To a seasoned superhero fan, “Venom” is no atrocious “Iron Man 2,” but it certainly isn’t the one-in-a-million “Black Panther” either.

Despite critical reviews, “Venom” broke October opening records last weekend. Directed by Ruben Fleischer, known for “Zombieland” and “Gangster Squad,” the film placed first in the Box Office at a whopping $80,255,756. The first in a potential franchise, “Venom” also topped the opening weekend Box Office scores of Sony’s recent superhero disgrace “The Amazing Spider-Man.”

The film follows strange alien life forms, also known as “symbiotes,” which survive an unexplained spaceship crash to Earth, claiming human hosts in order to breathe on the oxygenated planet. Following a rough job termination, Eddie Brock (Tom Hardy) is at the end of his wits when a scientist asks him to investigate a cryptic company handling the aliens. In his attempt to expose the truths at the labs, an alien fuses with Eddie. Together, the duo must work as a team to ensure their own survival even as humanity itself rests on the brink of destruction.

Yeah, it’s not exactly the most original plotline, and the execution leaves room for improvement. From start to finish, “Venom” is in no way wowing.

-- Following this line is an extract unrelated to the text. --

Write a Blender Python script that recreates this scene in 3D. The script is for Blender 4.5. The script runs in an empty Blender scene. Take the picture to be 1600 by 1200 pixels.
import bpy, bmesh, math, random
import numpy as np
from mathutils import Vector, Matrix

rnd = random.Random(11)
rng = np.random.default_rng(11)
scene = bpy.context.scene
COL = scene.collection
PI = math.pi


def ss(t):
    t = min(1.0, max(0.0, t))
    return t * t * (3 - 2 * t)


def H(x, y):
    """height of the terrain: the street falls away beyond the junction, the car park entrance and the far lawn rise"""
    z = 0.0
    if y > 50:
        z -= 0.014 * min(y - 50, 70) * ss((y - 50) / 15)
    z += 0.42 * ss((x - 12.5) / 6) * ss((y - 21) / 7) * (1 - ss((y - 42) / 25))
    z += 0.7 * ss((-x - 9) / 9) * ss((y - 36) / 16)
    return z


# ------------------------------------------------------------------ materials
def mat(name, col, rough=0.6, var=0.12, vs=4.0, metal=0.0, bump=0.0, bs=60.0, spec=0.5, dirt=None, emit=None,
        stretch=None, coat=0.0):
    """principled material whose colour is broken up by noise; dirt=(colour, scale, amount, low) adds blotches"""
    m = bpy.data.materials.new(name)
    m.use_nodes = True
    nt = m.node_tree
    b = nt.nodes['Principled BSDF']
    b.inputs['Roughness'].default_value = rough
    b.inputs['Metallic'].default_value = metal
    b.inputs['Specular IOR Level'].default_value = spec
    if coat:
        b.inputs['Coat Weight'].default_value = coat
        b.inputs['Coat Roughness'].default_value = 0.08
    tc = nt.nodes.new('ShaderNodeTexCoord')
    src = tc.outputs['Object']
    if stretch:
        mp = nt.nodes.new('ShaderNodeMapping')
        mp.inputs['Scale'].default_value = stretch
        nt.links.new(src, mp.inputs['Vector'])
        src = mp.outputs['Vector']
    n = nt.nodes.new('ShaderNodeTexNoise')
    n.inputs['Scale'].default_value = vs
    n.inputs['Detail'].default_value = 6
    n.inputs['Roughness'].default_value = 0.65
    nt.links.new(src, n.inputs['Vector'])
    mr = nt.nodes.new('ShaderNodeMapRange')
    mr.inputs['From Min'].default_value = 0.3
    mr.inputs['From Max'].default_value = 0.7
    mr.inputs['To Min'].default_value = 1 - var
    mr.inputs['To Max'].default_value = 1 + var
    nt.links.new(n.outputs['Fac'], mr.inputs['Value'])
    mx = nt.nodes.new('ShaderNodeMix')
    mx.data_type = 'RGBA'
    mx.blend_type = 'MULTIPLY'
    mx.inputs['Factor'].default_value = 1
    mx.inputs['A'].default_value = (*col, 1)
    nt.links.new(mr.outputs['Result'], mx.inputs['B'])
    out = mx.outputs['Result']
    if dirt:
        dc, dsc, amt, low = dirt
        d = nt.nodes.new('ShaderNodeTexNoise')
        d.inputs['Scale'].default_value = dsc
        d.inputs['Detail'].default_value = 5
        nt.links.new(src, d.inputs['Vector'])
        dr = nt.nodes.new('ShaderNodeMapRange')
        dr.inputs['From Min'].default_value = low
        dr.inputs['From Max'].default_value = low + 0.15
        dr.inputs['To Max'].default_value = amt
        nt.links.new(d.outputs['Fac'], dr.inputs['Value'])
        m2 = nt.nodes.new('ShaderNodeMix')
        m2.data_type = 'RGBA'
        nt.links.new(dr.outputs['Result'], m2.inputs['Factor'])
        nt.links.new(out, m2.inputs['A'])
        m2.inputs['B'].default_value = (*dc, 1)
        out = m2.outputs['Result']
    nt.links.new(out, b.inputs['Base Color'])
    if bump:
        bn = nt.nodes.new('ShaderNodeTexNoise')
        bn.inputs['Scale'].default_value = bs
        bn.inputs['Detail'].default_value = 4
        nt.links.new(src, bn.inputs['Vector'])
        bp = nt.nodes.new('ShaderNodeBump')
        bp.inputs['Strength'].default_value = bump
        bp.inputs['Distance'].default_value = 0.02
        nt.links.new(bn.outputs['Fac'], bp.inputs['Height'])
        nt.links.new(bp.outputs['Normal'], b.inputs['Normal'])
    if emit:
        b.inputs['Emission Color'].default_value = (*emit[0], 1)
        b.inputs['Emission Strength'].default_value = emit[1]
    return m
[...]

The supporting actors are painfully hard to watch, expressing a range of emotions from vaguely excited to mildly disappointed. Perhaps it’s the drab dialogue, but the characters were drier than saltine crackers. Hardy, in contrast, shines. Perhaps the best decision award-winning casting director John Papsidera could have made for this film was casting Hardy for the lead. His uncanny ability to switch from Venom to Eddie is stellar. His reactions are the funniest and most realistic of any superhero in Marvel’s expanding universe. His acting sparkles on screen.

However, the plot leaves much to be desired. After a chaotic crash sequence opener, the story drags into a baseless series of tedious events. The mess really kicks off once the villain reveals himself to be disreputable: a bland tyrant lacking purpose and ambition. Without a strong driving force, the plot crumbles. Even with a powerhouse of a lead actor, the audience can only stand so many chase scenes. New challenges stumble out of the blue, scrambling to fuel the action.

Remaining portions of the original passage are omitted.